Open-Loop Control Co-Design of Semisubmersible Floating Offshore Wind Turbines using Linear Parameter-Varying Models

TL;DR

This paper presents an integrated control co-design framework for floating offshore wind turbines using linear parameter-varying models to optimize plant and control system design for improved power and stability.

Contribution

It introduces a novel low-fidelity modeling approach combined with open-loop control trajectories for co-design of plant and control variables in floating wind turbines.

Findings

Plant design impacts power production and stability.

Control decisions influence cost of energy.

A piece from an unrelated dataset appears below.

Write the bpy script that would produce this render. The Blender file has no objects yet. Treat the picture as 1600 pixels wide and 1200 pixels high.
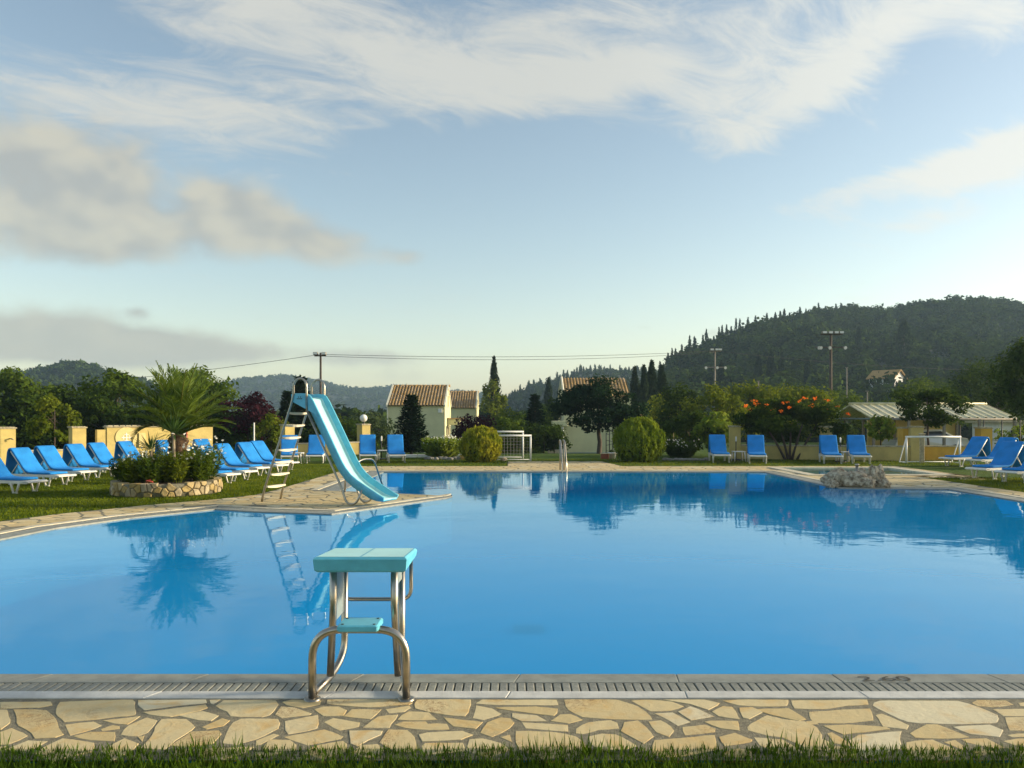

Platform stability is affected by design choices.

Abstract

This paper discusses a framework to design elements of the plant and control systems for floating offshore wind turbines in an integrated manner using linear parameter-varying models. Multiple linearized models derived from aeroelastic simulation software in different operating regions characterized by the incoming wind speed are combined to construct an approximate low-fidelity model of the system. The combined model is then used to generate open-loop, optimal control trajectories as part of a nested control co-design strategy that explores the system's power production and stability using the platform pitch tilt as a proxy in the context of crucial plant and control design decisions. The radial distance between the central and outer columns and the diameter of the outer columns of the semisubmersible platform are the plant design variables. The platform stability and power production are studied for different plant design decisions. The effect of plant decisions on subsequent power production and stability response of the floating wind turbine is quantified in terms of the levelized cost of energy. The results show that the inner-loop constraints and the plant design decisions affect the turbine's power and, subsequently, the cost of the system.